Labor group: Probe councilman for incitement

Rabbi Yaakov Halperin denies incitement against gays, said he merely quoted passage from Torah at J'lem City Council meeting.

Gay marriage  (photo credit: REUTERS/Andrew Kelly)
Gay marriage
(photo credit: REUTERS/Andrew Kelly)
Members of the Labor Party’s LGBT Circle called on the attorney-general on Tuesday to investigate suspicions that a Jerusalem councilman incited violence against homosexuals in a recent council meeting.
Councilman Rabbi Yaakov Halperin (United Torah Judaism) cited Torah verses calling for homosexuals to be killed during a recent meeting to discuss budgets for Jerusalem Open House, the capital’s gay and lesbian center, according to Dan Slyper, cochairman of the Labor Party LGBT (lesbian, gay, bisexual and transgender) Circle.
Halperin allegedly quoted a passage from Leviticus, which says, “If a man lies with a male, as with a woman, both of them have committed an abomination: they shall surely be put to death; their blood shall be upon them.”
“There is no other way to interpret these words except as blatant incitement against this population group, and I am concerned that this crosses the fine line between freedom of expression and incitement to murder,” Slyper said in a letter to Weinstein.

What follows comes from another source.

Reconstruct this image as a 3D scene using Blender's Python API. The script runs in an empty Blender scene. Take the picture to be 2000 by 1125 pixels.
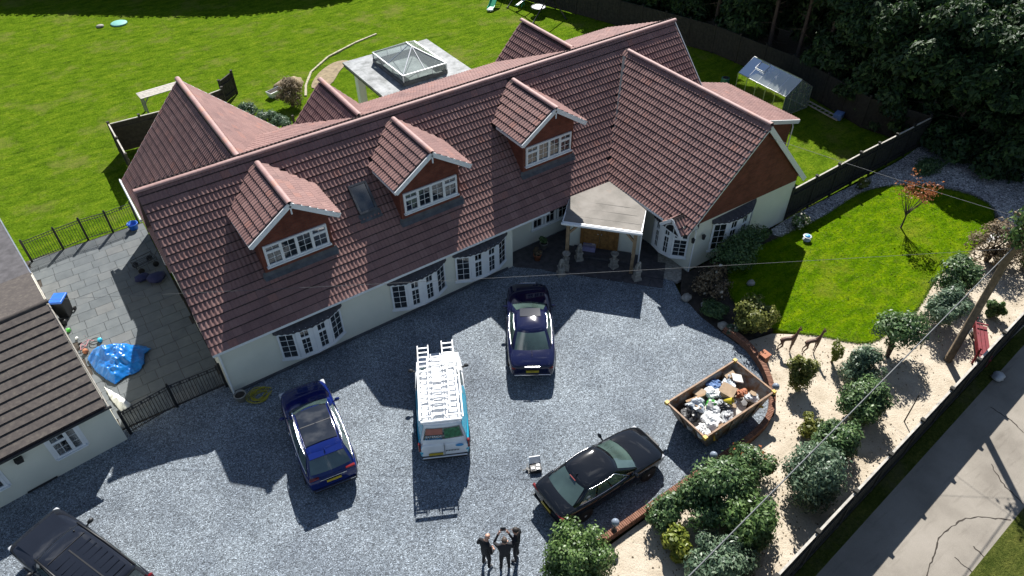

“Similar statements in the past have led to serious acts of violence against the gay and lesbian communities” in Jerusalem, Slyper said.
“A call to murder, even if made under the guise of citing the Torah, is still a call to murder,” Slyper said on Tuesday, adding that the attorney-general had investigated the authors of the book Torat Hamelech (“The King’s Torah”), which deals with the attitude of Jews toward gentiles in wartime and states that gentile children can be preemptively killed.
“The limits to freedom of speech are clear, and incitement to murder is a line that cannot be crossed,” Slyper said. “If I quoted historical personages who called for the murder of Jews, could I get away with saying that this is merely a quotation?” Labor Party general secretary Yechiel Bar added that Israel should not permit calls to kill homosexuals, “like in Iran.”
Halperin told The Jerusalem Post that what he had said was not incitement, but a direct citation from the Torah regarding a specific commandment.
“I did not incite, I merely quoted exactly what is written in the Torah, whose mitzvot were given by God and form the basis of the Jewish people,” he said.
“I didn’t write those mitzvot – they were given by God, and I have to obey them, just like the commandment that says ‘do not steal,” he added. “I am not inciting against anyone, I am just a simple Jew who wants to obey the Torah as given to the Jewish people by God.”